When I speak of questioning your thoughts to end the turmoil, desperation and pain that can come with mature dating I understand it’s easy to discount the idea. The one complaint from people is that this is too simple. We’re conditioned to think that we’ve got to put out a lot of effort to make changes in our lives. It’s the “no pain, no gain” idea.
But when we see that all the painful emotional issues of our lives come from our thoughts, questioning those thoughts to see how true they are might make a little more sense. All our lives we’ve heard how life should be: “People shouldn’t do bad things to other people.” “Our dating partners should always be honest and true to us.” “We shouldn’t hurt anyone’s feelings.” “I’m never quite good enough.” We’ve picked up these ideas but are they true? Doesn’t it hurt when we think those thoughts? If we really look, and see the truth, do we still hurt?

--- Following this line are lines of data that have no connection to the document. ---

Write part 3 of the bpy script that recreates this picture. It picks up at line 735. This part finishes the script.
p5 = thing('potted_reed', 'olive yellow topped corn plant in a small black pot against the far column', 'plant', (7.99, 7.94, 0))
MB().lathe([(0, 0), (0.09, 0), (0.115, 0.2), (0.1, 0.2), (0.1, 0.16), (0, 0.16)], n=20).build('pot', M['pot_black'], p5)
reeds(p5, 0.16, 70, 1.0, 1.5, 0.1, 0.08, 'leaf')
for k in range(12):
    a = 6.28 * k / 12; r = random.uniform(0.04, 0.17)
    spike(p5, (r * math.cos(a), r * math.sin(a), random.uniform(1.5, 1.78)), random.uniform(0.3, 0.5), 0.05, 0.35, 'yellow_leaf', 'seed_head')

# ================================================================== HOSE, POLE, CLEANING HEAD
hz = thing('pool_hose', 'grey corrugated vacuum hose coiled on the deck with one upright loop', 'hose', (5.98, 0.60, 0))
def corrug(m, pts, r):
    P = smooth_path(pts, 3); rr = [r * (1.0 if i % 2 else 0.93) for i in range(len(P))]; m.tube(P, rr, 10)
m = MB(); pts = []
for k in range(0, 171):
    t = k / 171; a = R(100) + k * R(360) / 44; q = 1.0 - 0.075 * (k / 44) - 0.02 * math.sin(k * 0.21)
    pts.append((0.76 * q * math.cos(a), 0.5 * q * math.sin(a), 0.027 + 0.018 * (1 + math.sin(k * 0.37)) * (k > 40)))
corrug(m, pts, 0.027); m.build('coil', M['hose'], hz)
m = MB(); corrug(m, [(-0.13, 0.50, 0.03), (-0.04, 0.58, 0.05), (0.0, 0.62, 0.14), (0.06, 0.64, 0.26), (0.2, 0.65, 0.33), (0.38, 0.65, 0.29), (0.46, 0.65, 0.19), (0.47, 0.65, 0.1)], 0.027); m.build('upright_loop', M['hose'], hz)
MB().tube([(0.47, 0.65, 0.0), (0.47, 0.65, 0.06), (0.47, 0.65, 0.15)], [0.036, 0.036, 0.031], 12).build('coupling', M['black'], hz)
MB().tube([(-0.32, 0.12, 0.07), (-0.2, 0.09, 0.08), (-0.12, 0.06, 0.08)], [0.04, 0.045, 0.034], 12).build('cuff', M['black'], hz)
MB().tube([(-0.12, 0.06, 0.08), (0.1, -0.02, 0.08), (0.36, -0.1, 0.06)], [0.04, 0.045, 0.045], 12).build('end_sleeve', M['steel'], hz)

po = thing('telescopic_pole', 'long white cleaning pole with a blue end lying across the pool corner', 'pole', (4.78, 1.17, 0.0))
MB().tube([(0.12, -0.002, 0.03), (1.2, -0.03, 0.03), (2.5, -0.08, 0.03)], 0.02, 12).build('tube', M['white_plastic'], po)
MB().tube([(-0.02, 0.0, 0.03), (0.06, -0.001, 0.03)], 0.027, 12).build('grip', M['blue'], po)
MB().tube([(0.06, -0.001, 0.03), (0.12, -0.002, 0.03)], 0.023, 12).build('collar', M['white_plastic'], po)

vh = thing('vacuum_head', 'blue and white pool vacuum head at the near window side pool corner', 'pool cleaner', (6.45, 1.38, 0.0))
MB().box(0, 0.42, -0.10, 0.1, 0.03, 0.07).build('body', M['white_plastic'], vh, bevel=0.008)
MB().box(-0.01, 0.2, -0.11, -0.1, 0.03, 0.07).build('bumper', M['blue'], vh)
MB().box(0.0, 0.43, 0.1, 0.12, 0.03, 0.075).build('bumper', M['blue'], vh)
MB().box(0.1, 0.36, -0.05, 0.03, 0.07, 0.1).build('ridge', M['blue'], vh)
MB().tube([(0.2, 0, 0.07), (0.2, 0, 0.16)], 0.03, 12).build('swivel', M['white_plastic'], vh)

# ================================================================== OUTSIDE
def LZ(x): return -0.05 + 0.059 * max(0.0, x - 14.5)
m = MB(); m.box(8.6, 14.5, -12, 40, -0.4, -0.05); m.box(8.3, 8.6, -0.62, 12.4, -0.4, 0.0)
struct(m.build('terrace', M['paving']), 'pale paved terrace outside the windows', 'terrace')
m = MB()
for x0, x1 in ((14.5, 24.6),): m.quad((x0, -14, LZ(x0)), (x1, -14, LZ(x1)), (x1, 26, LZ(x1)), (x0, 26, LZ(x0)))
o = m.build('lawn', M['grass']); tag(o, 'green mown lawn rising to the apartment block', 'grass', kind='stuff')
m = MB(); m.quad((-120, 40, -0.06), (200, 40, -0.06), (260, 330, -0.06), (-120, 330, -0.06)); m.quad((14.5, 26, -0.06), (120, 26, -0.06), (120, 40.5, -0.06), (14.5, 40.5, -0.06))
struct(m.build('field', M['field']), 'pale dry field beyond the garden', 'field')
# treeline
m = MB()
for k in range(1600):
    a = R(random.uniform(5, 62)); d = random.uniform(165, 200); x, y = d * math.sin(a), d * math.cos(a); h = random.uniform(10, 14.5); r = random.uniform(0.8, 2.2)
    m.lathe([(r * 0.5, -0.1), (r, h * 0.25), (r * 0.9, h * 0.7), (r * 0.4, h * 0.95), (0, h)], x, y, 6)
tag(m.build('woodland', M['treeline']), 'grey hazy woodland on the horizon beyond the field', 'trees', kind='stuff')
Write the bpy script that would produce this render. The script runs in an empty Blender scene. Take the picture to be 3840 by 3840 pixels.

Take any one of those statements above and we can see, with a little investigation, that they may not be true at all. For instance, “I’m not good enough.” How many of us think that about ourselves – at least some of the time if not virtually all the time. It’s a program that runs in the background of our lives almost without our recognition, until we start looking at how that single idea shapes our actions. Because of it we may be constantly trying for other people's approval, for instance. We may be always struggling to be somebody better than we think we are, wearing the mask of an actor. We’re not free when we’re not living authentically. It’s not fun. And in the end it never works.
But inquiry brings us back to the truth: Are we really not good enough? By whose standards? What’s “good enough”? Do we really need more approval than we’ve got? What I see so clearly is that every one of us has exactly the approval we need at any moment. All you have to do is see the approval you’ve got and you know that’s what you need – because you’ve got it.
Or what about the belief that we shouldn't hurt someone's feelings. What god gave us that power? Don't we decide our reaction to what someone says or does? When you think you can hurt someone's feelings you've made yourself responsible for what you have no control over. Sure, we can be kind, knowing some people hurt their own feelings based on our words. We can be considerate but we don't have to be dishonest to protect them. Their feelings are not our job or within our power.
The universe always works the way it does. That’s reality. Storms happen. People get sick. Things live and die. Change occurs. Life turns out different from the way we thought it would, even day by day. We think we’re going to answer the phone and we trip and fall and break an ankle. Oops? Who’s in charge here? Well, it’s obviously not us.
Yet we want to think things should be our way. That’s an innocent myth. Things should be the way they are. How do we know? This is it. Questioning always gets you to reality if you’re willing to be honest. With reality comes peace and happiness. We can opt for that or we can insist on our way and suffer.